God doesn’t make sense. Sense makes God. Life creates the universe, not the other way around.
I ask if that was ‘my voice’–as though I have my own voice now, a distinct self that speaks. Not like that earlier performance, the dances of that puppet. I ask after my voice as if I am alone in the universe, as if our life together is not in fact what creates the universe–as if there are fixed interiors and exteriors, as if I am a larynx severed from the cortex.
I ask as if I had been given to the universe from outside it. As if I am a stranger in a strange land. As if my organic body does not join with other organisms to give rise to the universe. As if my flesh appeared without many meanings pouring out of it, our collective bodies crafting the universe in ways I did not choose.
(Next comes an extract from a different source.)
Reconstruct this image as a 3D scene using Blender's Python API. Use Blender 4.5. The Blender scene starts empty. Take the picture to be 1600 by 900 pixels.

I used to say–indeed, I said it in my testimony–that God is an artist and has made us artists that must craft according to His Will. But then, oh, so many troubles with His Will. What was His Will? Who knew it, His Will? Was God to take the jaws of life and extricate my essential core from all the meanings that my community, Western society, white supremacy, everyone had poured into me? And if he did that, would he not first have to pull me out of words, out of my body, out of the retelling of stories?
No, the rescue cannot be from Bad Stories into Good Stories. It must be rescue from The One Story into many stories: into the small, the new, the generative.
People wonder if God is white. What colorblind Artist is this that can only paint the same picture with same hue-less figures and perspective–to be copied by little artists year after weary year? Who is this Author printing words on the world and commanding the copyists to write down the words exactly as they are, to disseminate fixity into the universe?
Inscribe the status quo on your body, cut it into your skin. Copy the unchanging stories from time eternal, for there is nothing new beneath the sun.